Maybe it's because I am currently reading a book ("The Class of '65," by Jim Auchmutey) about the high school in Americus, Georgia, a town that refused to integrate their schools until they were forced to do so ten years after Brown v. Board of Education was supposed to have granted equal education to all Americans, but it's irksome to keep seeing instances of how gay people are being abused and discriminated against in a nation that proudly calls itself The Land Of The Free.

I'm not gay or a minority of any other classification, but I don't like it when people are treated shabbily. And it's even worse when the people doing the mistreating are people who run school systems or churches.


Dylan Settles
The latest case in point came from Brookland, Arkansas, where a church told a young man who has been a member there at Woods Chapel General Baptist for six years that he is no longer welcome to attend.

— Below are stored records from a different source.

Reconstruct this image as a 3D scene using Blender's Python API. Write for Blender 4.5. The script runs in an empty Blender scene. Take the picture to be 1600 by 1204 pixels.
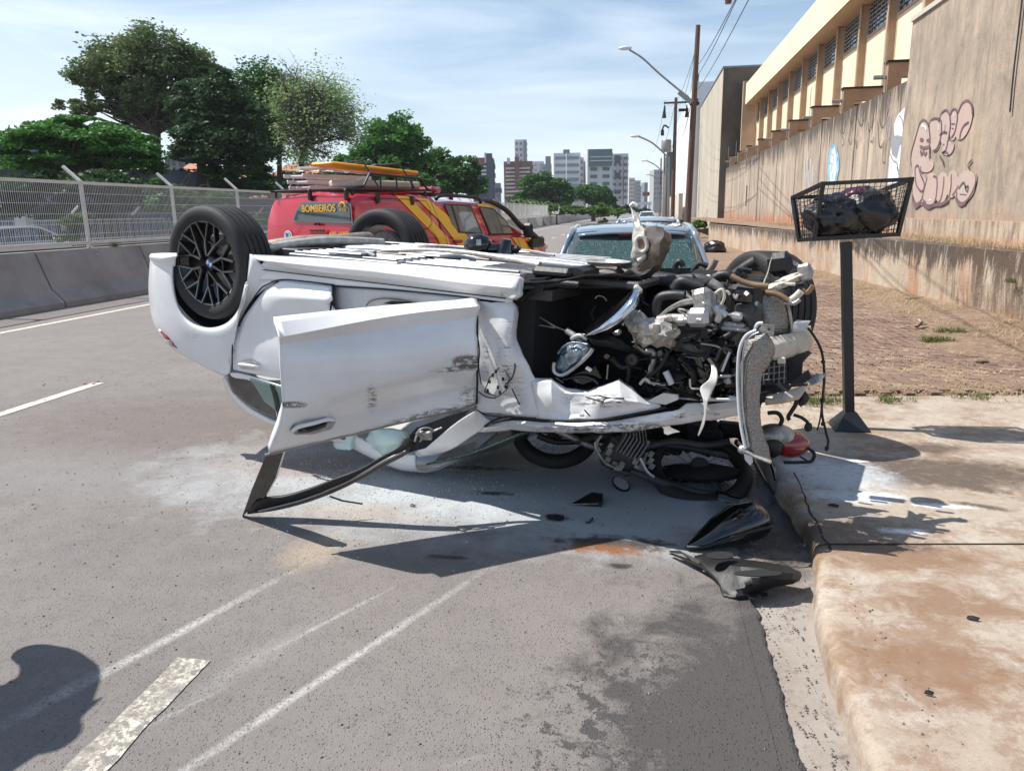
import bpy, bmesh, math, random
from mathutils import Vector, Matrix, noise
random.seed(7)
R = math.radians
S = bpy.context.scene
COL = S.collection

# ------------------------------------------------------------------ camera
FPX, CX, CY, EYE = 1180.0, 800.0, 602.0, 1.6
YAW, PITCH, ROLL = R(9.6), R(12.9), R(1.0)
_f = Vector((-math.sin(YAW)*math.cos(PITCH), math.cos(YAW)*math.cos(PITCH), -math.sin(PITCH)))
_r0 = Vector((math.cos(YAW), math.sin(YAW), 0)); _u0 = _r0.cross(_f)
_r = math.cos(ROLL)*_r0 - math.sin(ROLL)*_u0
_u = math.cos(ROLL)*_u0 + math.sin(ROLL)*_r0
O = Vector((0, 0, EYE))
cam = bpy.data.cameras.new('camera'); camo = bpy.data.objects.new('camera', cam); COL.objects.link(camo)
cam.sensor_width = 36; cam.lens = 36*FPX/1600; cam.clip_start = .05; cam.clip_end = 6000
m = Matrix((_r, _u, -_f)).transposed().to_4x4(); m.translation = O; camo.matrix_world = m
S.camera = camo

# ------------------------------------------------------------------ light
SUN_DIR = Vector((-math.cos(R(57))*.996, math.cos(R(57))*.085, math.sin(R(57)))).normalized()
w = bpy.data.worlds.new("World"); S.world = w; w.use_nodes = True
nt = w.node_tree; nt.nodes.clear()
out = nt.nodes.new('ShaderNodeOutputWorld'); bg = nt.nodes.new('ShaderNodeBackground')
sky = nt.nodes.new('ShaderNodeTexSky'); sky.sky_type = 'NISHITA'; sky.sun_disc = False
sky.sun_elevation = R(57); sky.sun_rotation = math.atan2(SUN_DIR.x, SUN_DIR.y)
sky.air_density = 1.1; sky.dust_density = .5; sky.ozone_density = 3.0
tc = nt.nodes.new('ShaderNodeTexCoord')
mp = nt.nodes.new('ShaderNodeMapping'); mp.inputs['Scale'].default_value = (1.0, 1.6, 7.0)
mp.inputs['Rotation'].default_value = (0, R(9), R(20))
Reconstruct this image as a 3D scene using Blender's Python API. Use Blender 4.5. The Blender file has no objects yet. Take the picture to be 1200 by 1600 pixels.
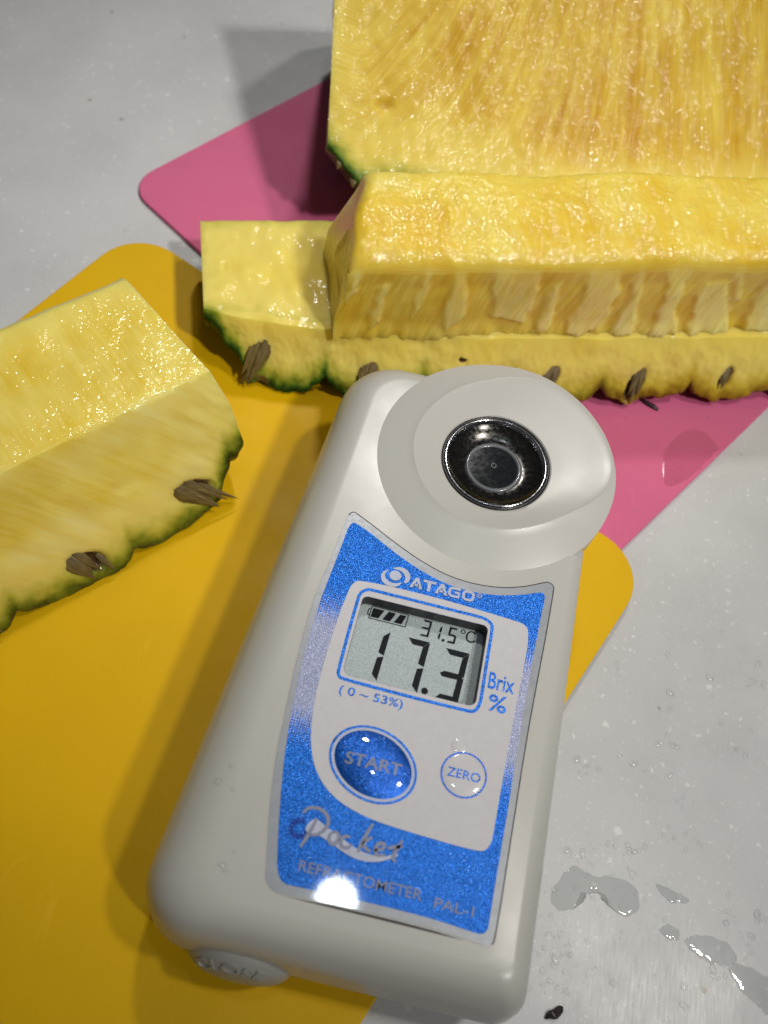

"I'm a little hurt by it but I know how they feel," says Dylan Settles, who had not been attending church all that often lately.  So when he got a letter from Woods Chapel, he figured it was one of those "haven't seen you lately, please come worship with us on Sunday" sort of notes.

But no. The letter told him there had been a vote among the members of the church board, and they voted to take away his membership.

Because he is gay.

"I was like in awe ... I was in so much shock. I couldn't read like the rest of it,” Settles said.

He came out to his parents three months ago, and mentioned on Facebook that he had tried to find a wife or girlfriend but realized that was not his path.  He feels good about having received many messages from people inviting him to come to their church.

The letter from his church went on to say that he can come back if he is willing to repent for his lifestyle, but Settles says, "I don't feel comfortable sitting at pew or sitting beside my parents when all I'm going to see is people pointing their fingers at me because of the lifestyle I chose.”

Please join me in wondering when the people who sent him all that hate in the mail will repent for their lifestyles.  But again, just like Americus GA in the 1960s, there are people all over in 2015 who feel that they are in a position to determine who gets to go to school or pray or eat in a restaurant or marry or get hired or serve in public office or check into a hotel.

And they are wrong to think so.  The people who went to school with one young man from Americus, a young man who was scorned, shunned and abused in many ways because he supported the rights of all Americans to attend all American schools, later sent apologies and reunion invitations to him. That's how the book turned out.

Maybe the people at Woods Chapel could do their apologies and take it all back now, instead of waiting 40 years.